The world is fixated on China’s macro story: Worsening fundamentals made the 68 percent surge in Shanghai over the last 12 months look completely unsustainable. Growth is slowing, debt risks are soaring and deflation is looming. As investors flee, Beijing has launched a series of measures to stem the rout - cutting interest rates, ordering state companies to buy shares, banning short selling and letting punters put up their homes as collateral for margin trading. Yet President Xi Jinping is expending little energy strengthening the market itself or the unpredictable companies listed on it.

Huang’s gambit highlights the cracks in China’s micro-economy. Rather than pumping ever more air into China’s asset bubble, Xi should be empowering regulators to clamp down on corporate malfeasance. China’s corporate sector needs much greater transparency, random audits on even the biggest state-run enterprises, whistleblower hotlines, mandated compliance training, codes of conduct for due diligence among executives, a better credit-rating system, a freer press to police businesses, an independent enforcement team with subpoena powers and a legal framework to punish bad behavior.

So far, 2015 has instead been a dismal year for Chinese corporate governance. In May, Hanergy Thin Film Power Group lost a breathtaking $19 billion in 24 minutes after its CEO failed to attend a shareholder meeting. That same month, Pan Sutong’s Goldin Financial and Goldin Properties lost a combined $21 billion, about half their market value, in a couple of days for no obvious reason.

Confusion also reigned at Kaisa, the first Chinese developer to default on dollar bonds, amid accusations of incomplete financial reports and weak governance (the Shenzhen company also was delisted). Back in April, as Kaisa’s missed payments were rocking markets, analyst Raymond Chia of Schroder Investment Management crystallized the problem: “A recently successful company has defaulted.
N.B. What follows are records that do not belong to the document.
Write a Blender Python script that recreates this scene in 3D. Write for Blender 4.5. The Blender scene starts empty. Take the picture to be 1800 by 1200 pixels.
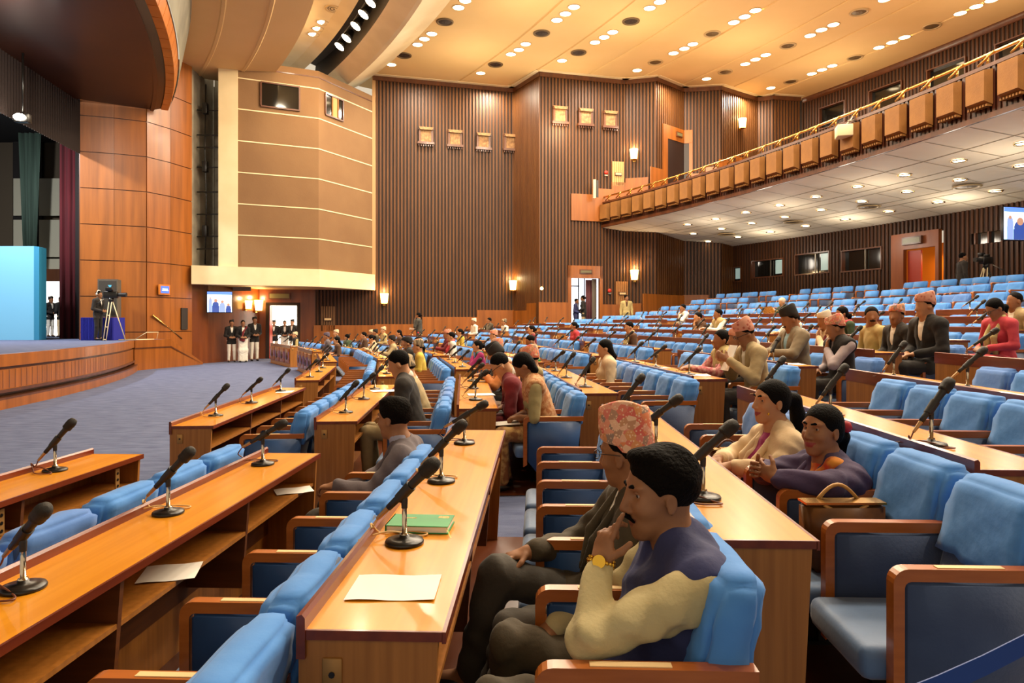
import bpy, bmesh, math, random
import numpy as np
from mathutils import Vector, Matrix, noise as mnoise
random.seed(7); rng = np.random.default_rng(7)
SC = bpy.context.scene
COL = SC.collection
sin, cos, pi, sqrt = math.sin, math.cos, math.pi, math.sqrt
rad = math.radians

# ------------------------------------------------------------------ camera, exposure
CAMZ = 1.66
cam_d = bpy.data.cameras.new('camera'); cam = bpy.data.objects.new('camera', cam_d); COL.objects.link(cam)
cam_d.sensor_width = 36.0; cam_d.lens = 24.0; cam_d.shift_y = -34.0/1800.0
cam_d.clip_start = 0.05; cam_d.clip_end = 200
cam.location = (0, 0, CAMZ); cam.rotation_euler = (pi/2, 0, 0)
cam_d.dof.use_dof = False
SC.camera = cam
SC.view_settings.view_transform = 'Standard'; SC.view_settings.look = 'None'
SC.view_settings.gamma = 1.0; SC.view_settings.use_curve_mapping = False
SC.view_settings.exposure = 0.6
try:
    SC.cycles.use_denoising = True; SC.cycles.max_bounces = 6; SC.cycles.diffuse_bounces = 3
    SC.cycles.glossy_bounces = 3; SC.cycles.sample_clamp_indirect = 4.0; SC.cycles.caustics_reflective = False
    SC.cycles.caustics_refractive = False
except Exception: pass

# the hall is laid out on arcs about one centre in front of the stage
CX, CY = -45.85, 4.5
def pol(R, ph, z=0.0): return Vector((CX + R*cos(ph), CY + R*sin(ph), z))
def phiy(R, Y): return math.asin((Y - CY)/R)

# ------------------------------------------------------------------ world: dim warm bounce of the unseen rest of the hall
w = bpy.data.worlds.new('world'); SC.world = w; w.use_nodes = True
w.node_tree.nodes['Background'].inputs[0].default_value = (1.0, 0.84, 0.62, 1)
w.node_tree.nodes['Background'].inputs[1].default_value = 0.5

# ------------------------------------------------------------------ lights (ceiling downlights, stage lamps and added fills)
def area(name, loc, power, size, color, target=None, spread=None, shape='DISK'):
    d = bpy.data.lights.new(name, 'AREA'); d.energy = power; d.size = size; d.shape = shape; d.color = color
    if spread: d.spread = spread
    o = bpy.data.objects.new(name, d); COL.objects.link(o); o.location = loc
    if target is None: o.rotation_euler = (0, 0, 0)
    else: o.rotation_euler = (Vector(target)-Vector(loc)).to_track_quat('-Z', 'Y').to_euler()
    return o
WARM = (1.0, 0.87, 0.68)
for R in (49.5, 53.0, 56.5, 60.0, 64.5):
    for deg in (3, 9, 15, 21, 27, 32):
        Rr = R
        p = pol(Rr, rad(deg), 12.9)
        if p.x < -8: continue
        area('downlight_lamp', p, 250, 0.7, WARM)
# stage lighting bank in the ceiling slot, thrown toward the stage and front wall
for deg in (2, 12, 22, 29):
    area('stage_bank_lamp', pol(45.6, rad(deg), 12.3), 260, 0.6, (1.0, 0.80, 0.55), target=pol(38, rad(deg+3), 0.5))
# unseen point fills hung below the balcony soffit, added to brighten it
def glow(name, loc, power, color, r=.2):
    d = bpy.data.lights.new(name, 'POINT'); d.energy = power; d.color = color; d.shadow_soft_size = r
    o = bpy.data.objects.new(name, d); COL.objects.link(o); o.location = loc; return o
for R in (59.3, 62.3):
    for deg in (8, 12, 16, 20, 24, 28):
        glow('soffit_fill', pol(R, rad(deg), 4.75), 46, (1.0, 0.88, 0.72), .3)
for R in (50.5, 55.0, 60.0, 65.0):  # added point fills floating below the ceiling to brighten it, no fixtures there
    for deg in (2, 9, 16, 23, 29):
        glow('ceiling_fill', pol(R, rad(deg), 10.6), 185, (1.0, 0.84, 0.58), .8)
# cove light behind the first ceiling band
for deg in (14, 22, 29):
    area('cove_lamp', pol(43.6, rad(deg), 13.0), 60, 0.5, (1.0, 0.86, 0.62))
# stage work lights
area('stage_lamp', (-17.0, 20.0, 8.8), 700, 0.6, (0.95, 0.97, 1.0), target=(-17.5, 23.5, 1.0))
area('stage_front_lamp', (-12.0, 15.5, 9.2), 220, 0.6, (1.0, 0.9, 0.75), target=(-15.5, 23.0, 2.0))

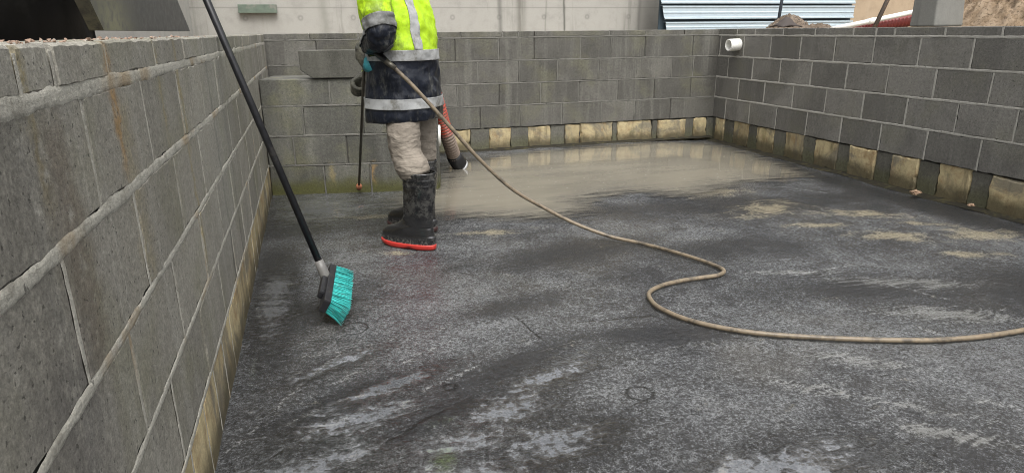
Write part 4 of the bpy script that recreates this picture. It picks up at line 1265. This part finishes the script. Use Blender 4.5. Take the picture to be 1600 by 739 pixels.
# move lance so that it passes through both grips
# ------------------------------------------------------------------ washing lance
M_steel = simple('lance_steel', (.09, .082, .065), .4, .2, 40, .1, metal=.6)
M_brass = simple('brass_nozzle', (.55, .22, .12), .35, .15, 40, .1, metal=.5)
Wm = Matrix.Translation(person.location) @ Matrix.Rotation(math.atan2(FD.y, FD.x), 4, 'Z')
w = lambda p: Wm @ Vector(p)
wl = empty('washing_lance', w(LB) * 1.0)
wl.location.z = 0
tag(wl, 'thin upright washing lance with a brass nozzle in the gloved hands of the worker', 'lance')
o0 = wl.location.copy()
A = w(LH) + (w(LH) - w(LB)).normalized() * .06; Bp = w(LB)
def seg(name, pts, rad, mat, n=12):
    b = MB(); b.add(*tube([Vector(p) - o0 for p in pts], rad, n)); return b.build(name, mat, wl, True)
dl = (Bp - A).normalized()
seg('tube', [A, Bp], .0085, M_steel)
nz = seg('nozzle', [Bp - dl * .01, Bp + dl * .005, Bp + dl * .012, Bp + dl * .034, Bp + dl * .040], [.013, .020, .0215, .020, .010], M_brass, 16)
seg('nozzle_tip', [Bp + dl * .040, Bp + dl * .052], [.012, .011], M_rub)
G0 = w(LH) + (A - Bp).normalized() * .035
Hs = Vector(air[0])
body = catmull([G0, G0.lerp(Hs, .25) + Vector((0, -.02, .012)), G0.lerp(Hs, .6) + Vector((0, -.045, .006)), Hs + Vector((-.02, .01, .015))], 6)
seg('trigger_handle', body, [.020, .022, .022, .021, .020, .019, .019, .018, .018, .017, .017, .016, .016, .016, .015, .015, .014, .014, .013], M_rub)
seg('hose_coupling', [Hs + Vector((-.028, .012, .022)), Hs + Vector((.012, -.006, -.012))], .0135, M_steel)

# ------------------------------------------------------------------ camera
R3 = Vector((0.9572188, -0.2892078, -0.0095395)); U3 = Vector((0.0957536, 0.2854705, 0.9535921)); F3 = Vector((0.2730630, 0.9137097, -0.3009504))
cam = bpy.data.cameras.new('camera'); co = bpy.data.objects.new('camera', cam); COL.objects.link(co)
Mx = Matrix.Identity(4)
for i in range(3): Mx[i][0] = R3[i]; Mx[i][1] = U3[i]; Mx[i][2] = -F3[i]; 
Mx[0][3], Mx[1][3], Mx[2][3] = .32945, 0.0, 1.06383
co.matrix_world = Mx
cam.sensor_width = 36; cam.lens = 36 * 1018.15 / 1600
cam.clip_start = .02; cam.clip_end = 600
SC.camera = co

# ------------------------------------------------------------------ light: overcast
wd = bpy.data.worlds.new('World'); SC.world = wd; wd.use_nodes = True
nt = wd.node_tree; bg = nt.nodes['Background']
sky = nt.nodes.new('ShaderNodeTexSky'); sky.sky_type = 'NISHITA'; sky.sun_disc = False
EL, AZ = math.radians(62), math.radians(178)
sky.sun_elevation = EL; sky.sun_rotation = AZ; sky.air_density = 1.0; sky.dust_density = 6.0; sky.ozone_density = .6
hs = nt.nodes.new('ShaderNodeHueSaturation'); hs.inputs['Saturation'].default_value = .13
nt.links.new(sky.outputs[0], hs.inputs['Color']); nt.links.new(hs.outputs[0], bg.inputs['Color'])
bg.inputs['Strength'].default_value = .12
sun = bpy.data.lights.new('sun', 'SUN'); sun.energy = .9; sun.angle = math.radians(35); sun.color = (1, .98, .95)
so_ = bpy.data.objects.new('sun', sun); COL.objects.link(so_)
sd_ = Vector((math.sin(AZ) * math.cos(EL), math.cos(AZ) * math.cos(EL), math.sin(EL)))
so_.rotation_euler = sd_.to_track_quat('Z', 'Y').to_euler()
SC.view_settings.view_transform = 'Standard'; SC.view_settings.look = 'None'; SC.view_settings.gamma = 1.0
SC.view_settings.exposure = 1.05
SC.render.engine = 'CYCLES'
SC.cycles.max_bounces = 6; SC.cycles.diffuse_bounces = 3; SC.cycles.glossy_bounces = 3; SC.cycles.transparent_max_bounces = 8
SC.cycles.use_denoising = True
SC.cycles.filter_width = 1.0
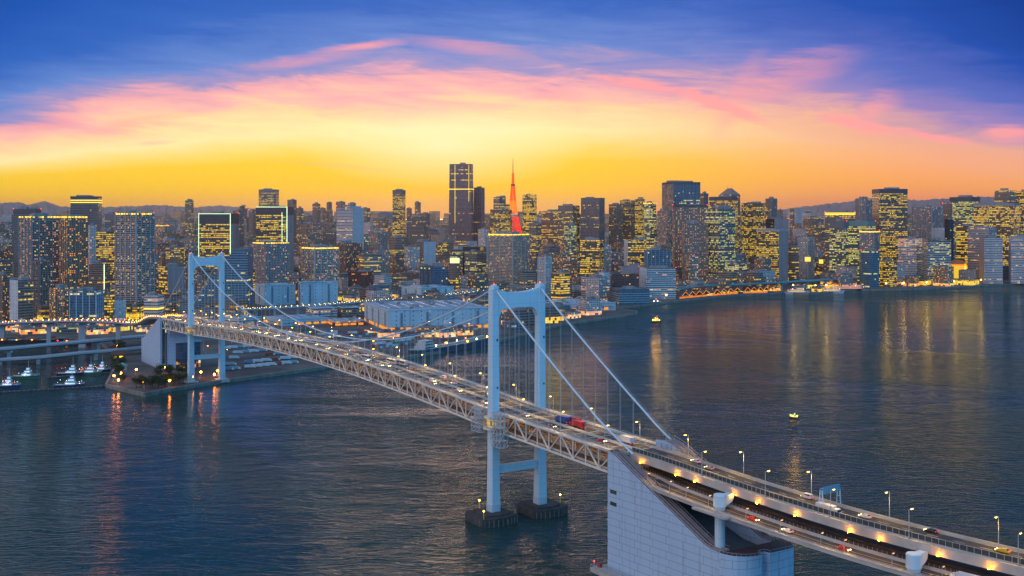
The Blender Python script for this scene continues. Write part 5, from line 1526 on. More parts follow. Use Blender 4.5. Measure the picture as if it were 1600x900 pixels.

This can happen anywhere, anytime, when it comes to China.”

The picture grows more ominous when one considers the record number of Chinese companies leaving U.S. exchanges to list on the mainland for higher valuations. As of early July, at least 25 significant names were eyeing a move, including Internet security provider Qihoo 360 Technology and data-center operator 21Vianet Group. Even Baidu, China’s Google, says it’s interested in returning to mainland bourses. These shifts will make it harder for investors to assess risks and proper valuations for Chinese companies. Executives would be free from filing quarterly financial results, and even freer to fudge balance sheets or muddy their roles in companies. Gome’s statement on Huang’s jailhouse deal, for example, refers to him as “Mr. Wong” in Cantonese.

The stakes have never been higher in gauging risks in China, which fund manager Bill Gross dubbed the “mystery meat” of emerging markets. And yet Beijing is failing in its own fiduciary responsibility to create a more sustainable economy. “Improvements in corporate governance, the financial regulatory framework, and legal reforms that underpin a market-oriented system are all essential for productive investment,” says Eswar Prasad, a senior fellow at the Brookings Institution in Washington.

None of these ingredients currently exists, making Beijing’s aggressive attempts to support stocks futile, at best. The government may have the power to stabilize the market in the short run. But if Xi doesn’t change the kind of corporate behavior so graphically on display this year, even by those locked away in a prison cell, he’s courting even more uncertainty and selling pressure in the future.

The author is a Bloomberg View columnist based in Tokyo and writes on economics, markets and politics throughout the Asia-Pacific region.